One of the songs from my Anne Murray "Hippo in my Bathtub" cd is going through my head this morning. These are the lyrics as I remember them:
In every tree there sits a bird,
And every one I ever heard
Can break my heart without a word
Singing a song of love.
A song of love is a sad song,
Hi-lilly, hi-lilly, hi-lo.
A song of love is a song of woe,
Don't ask me how I know.
A song of love is a sad song,
For I have loved and it's so.
I sit at the window and watch the rain,
Hi-lilly, hi-lilly, hi-lo.
Tomorrow I'll probably love again,
Hi-lilly, hi-lilly, hi-lo.
This morning before my alarm went off, I was thinking about how someone recently said that I seem to be unnaturally happy, and don't experience the whole range of emotions. I do. I just know that I have to push aside and ignore the bad feelings as best I can so that they don't drag me back down into depression. I put on a brave face. Mostly what makes me unhappy these days is my poor progress on my dissertation, but if I let it get me down, progress will only get worse.

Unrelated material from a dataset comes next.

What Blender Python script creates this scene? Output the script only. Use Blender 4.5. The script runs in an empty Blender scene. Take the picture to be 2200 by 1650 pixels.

I need to keep putting one foot ahead of another and go through the motions, or I'll just stop. And, yes, I was unusually happy between May and February: I was in love. Love is a wonderful feeling. Now that I'm single again, those feelings are just another thing I need to set aside so I can keep putting one foot ahead of another, keep on keeping on. I know things will be better again someday, and for now I just need to find small happiness where I can. That's not the Prozac talking, that's me. There have always been things I've had to cope with, and I've just gotten better at it with time.